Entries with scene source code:
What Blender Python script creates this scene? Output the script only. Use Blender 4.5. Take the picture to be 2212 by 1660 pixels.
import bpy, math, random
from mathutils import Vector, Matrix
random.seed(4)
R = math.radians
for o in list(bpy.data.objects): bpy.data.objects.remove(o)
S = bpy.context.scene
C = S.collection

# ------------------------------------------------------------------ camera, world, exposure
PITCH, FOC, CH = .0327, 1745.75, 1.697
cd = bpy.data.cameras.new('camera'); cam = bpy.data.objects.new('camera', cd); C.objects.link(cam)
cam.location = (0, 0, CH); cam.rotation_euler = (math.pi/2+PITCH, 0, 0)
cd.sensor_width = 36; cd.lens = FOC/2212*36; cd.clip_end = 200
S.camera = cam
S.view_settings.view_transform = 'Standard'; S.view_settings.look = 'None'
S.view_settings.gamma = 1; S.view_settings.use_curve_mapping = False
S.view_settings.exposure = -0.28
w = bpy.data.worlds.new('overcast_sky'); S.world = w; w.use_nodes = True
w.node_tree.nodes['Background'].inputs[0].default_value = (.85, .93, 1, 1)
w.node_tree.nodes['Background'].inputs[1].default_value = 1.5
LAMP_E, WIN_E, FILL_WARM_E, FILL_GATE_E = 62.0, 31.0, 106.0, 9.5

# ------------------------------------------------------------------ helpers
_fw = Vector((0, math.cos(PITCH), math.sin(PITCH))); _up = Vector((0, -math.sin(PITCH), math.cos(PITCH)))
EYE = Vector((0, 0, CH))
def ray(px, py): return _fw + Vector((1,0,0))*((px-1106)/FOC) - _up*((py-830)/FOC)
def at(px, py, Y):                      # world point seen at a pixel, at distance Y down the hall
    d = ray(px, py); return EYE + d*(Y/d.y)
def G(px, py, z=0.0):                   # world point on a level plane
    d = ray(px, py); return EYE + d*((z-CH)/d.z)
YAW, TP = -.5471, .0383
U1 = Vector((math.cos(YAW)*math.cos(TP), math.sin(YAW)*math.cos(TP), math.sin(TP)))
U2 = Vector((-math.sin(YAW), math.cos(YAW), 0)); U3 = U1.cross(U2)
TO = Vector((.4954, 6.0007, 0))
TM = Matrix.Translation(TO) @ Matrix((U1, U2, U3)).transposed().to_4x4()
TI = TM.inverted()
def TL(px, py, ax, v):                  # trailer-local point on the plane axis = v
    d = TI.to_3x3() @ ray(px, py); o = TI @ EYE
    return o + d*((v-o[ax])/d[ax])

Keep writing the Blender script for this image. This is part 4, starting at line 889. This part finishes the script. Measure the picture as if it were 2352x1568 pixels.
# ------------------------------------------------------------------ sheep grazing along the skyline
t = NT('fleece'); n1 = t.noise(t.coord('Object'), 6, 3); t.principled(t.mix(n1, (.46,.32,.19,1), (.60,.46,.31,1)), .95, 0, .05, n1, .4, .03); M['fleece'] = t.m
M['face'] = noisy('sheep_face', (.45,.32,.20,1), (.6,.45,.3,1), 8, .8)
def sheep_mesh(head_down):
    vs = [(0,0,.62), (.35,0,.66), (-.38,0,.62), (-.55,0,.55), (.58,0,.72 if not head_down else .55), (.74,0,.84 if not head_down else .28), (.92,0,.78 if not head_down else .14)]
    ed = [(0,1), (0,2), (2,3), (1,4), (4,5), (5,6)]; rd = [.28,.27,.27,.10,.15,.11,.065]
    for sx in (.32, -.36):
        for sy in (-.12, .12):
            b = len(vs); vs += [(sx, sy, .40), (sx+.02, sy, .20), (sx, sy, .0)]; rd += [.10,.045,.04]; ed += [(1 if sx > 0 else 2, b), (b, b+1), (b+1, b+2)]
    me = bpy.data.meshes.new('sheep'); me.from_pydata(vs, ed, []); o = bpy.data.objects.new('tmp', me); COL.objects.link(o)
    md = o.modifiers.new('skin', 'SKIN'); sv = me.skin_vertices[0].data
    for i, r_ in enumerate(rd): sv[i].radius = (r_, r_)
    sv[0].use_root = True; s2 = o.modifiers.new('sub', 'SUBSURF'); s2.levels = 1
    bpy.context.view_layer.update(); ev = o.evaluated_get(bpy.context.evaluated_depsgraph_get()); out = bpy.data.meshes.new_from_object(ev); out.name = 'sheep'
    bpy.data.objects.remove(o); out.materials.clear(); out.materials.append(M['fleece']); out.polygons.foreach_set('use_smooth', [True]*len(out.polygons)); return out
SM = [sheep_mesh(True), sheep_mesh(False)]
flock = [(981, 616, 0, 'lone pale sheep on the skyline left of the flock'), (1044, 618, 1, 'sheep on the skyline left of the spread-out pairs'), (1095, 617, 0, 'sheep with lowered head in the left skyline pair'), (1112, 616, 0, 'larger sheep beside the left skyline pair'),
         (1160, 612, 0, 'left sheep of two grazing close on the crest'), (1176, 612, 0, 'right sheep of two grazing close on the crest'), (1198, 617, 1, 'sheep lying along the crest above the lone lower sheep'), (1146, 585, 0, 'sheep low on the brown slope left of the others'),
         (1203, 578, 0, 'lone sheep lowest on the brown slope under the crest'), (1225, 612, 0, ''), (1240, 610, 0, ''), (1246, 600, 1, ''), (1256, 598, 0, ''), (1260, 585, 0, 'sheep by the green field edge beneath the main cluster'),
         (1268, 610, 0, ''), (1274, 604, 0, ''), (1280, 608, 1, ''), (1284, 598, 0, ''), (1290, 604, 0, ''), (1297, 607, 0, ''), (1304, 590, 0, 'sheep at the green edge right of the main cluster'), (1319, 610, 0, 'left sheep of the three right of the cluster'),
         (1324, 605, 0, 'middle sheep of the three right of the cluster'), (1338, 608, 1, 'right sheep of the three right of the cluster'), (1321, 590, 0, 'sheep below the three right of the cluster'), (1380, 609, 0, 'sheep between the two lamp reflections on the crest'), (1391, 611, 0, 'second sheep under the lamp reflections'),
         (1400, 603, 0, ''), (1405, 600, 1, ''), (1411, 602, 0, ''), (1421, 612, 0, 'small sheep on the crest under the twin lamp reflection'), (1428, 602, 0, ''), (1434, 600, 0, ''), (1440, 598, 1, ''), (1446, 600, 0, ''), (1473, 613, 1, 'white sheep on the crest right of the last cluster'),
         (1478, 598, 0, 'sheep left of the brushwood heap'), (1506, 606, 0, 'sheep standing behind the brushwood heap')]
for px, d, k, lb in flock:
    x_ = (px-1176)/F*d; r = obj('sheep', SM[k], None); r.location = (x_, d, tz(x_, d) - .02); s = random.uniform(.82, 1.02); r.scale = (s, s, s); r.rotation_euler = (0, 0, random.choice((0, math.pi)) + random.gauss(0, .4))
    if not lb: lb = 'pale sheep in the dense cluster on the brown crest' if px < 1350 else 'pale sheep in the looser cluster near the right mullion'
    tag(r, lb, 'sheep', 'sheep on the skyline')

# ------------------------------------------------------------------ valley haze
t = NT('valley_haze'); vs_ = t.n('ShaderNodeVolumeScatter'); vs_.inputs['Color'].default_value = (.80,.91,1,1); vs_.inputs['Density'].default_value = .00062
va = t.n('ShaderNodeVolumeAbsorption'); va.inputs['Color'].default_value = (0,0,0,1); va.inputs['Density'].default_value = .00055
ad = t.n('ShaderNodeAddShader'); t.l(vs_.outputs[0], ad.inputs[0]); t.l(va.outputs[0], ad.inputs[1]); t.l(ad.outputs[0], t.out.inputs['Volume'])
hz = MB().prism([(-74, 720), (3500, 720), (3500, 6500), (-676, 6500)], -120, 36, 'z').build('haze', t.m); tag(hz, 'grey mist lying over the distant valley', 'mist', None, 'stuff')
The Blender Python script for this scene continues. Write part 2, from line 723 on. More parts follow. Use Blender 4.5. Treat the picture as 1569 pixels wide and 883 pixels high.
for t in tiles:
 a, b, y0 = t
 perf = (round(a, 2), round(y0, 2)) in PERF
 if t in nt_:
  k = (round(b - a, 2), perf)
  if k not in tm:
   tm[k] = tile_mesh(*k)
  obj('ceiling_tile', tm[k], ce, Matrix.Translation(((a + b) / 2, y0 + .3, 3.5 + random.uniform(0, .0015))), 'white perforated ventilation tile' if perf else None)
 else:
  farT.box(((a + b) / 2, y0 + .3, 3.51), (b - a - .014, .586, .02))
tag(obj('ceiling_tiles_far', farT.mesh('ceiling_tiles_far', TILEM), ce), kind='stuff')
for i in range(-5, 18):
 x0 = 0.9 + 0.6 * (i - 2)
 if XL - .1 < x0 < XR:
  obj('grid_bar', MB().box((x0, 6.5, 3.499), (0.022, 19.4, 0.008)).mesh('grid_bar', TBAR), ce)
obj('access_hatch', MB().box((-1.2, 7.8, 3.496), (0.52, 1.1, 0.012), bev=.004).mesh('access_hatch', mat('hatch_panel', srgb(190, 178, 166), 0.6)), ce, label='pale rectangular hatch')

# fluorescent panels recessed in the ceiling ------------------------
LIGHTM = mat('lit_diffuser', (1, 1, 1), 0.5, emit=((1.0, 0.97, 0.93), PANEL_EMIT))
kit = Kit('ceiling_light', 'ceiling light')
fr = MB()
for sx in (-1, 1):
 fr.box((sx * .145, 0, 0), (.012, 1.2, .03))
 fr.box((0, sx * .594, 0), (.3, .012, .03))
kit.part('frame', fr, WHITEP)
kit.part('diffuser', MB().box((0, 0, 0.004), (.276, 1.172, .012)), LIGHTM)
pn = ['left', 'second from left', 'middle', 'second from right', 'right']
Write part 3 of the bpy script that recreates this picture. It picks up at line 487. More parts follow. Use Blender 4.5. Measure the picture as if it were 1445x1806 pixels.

== Exercise task ==
Please give an exact restatement of only the lines from the beginning of the material above to the line with "C = S.collection", inclusive.

== Solution for this problem ==
What Blender Python script creates this scene? Output the script only. Use Blender 4.5. Take the picture to be 2212 by 1660 pixels.
import bpy, math, random
from mathutils import Vector, Matrix
random.seed(4)
R = math.radians
for o in list(bpy.data.objects): bpy.data.objects.remove(o)
S = bpy.context.scene
C = S.collection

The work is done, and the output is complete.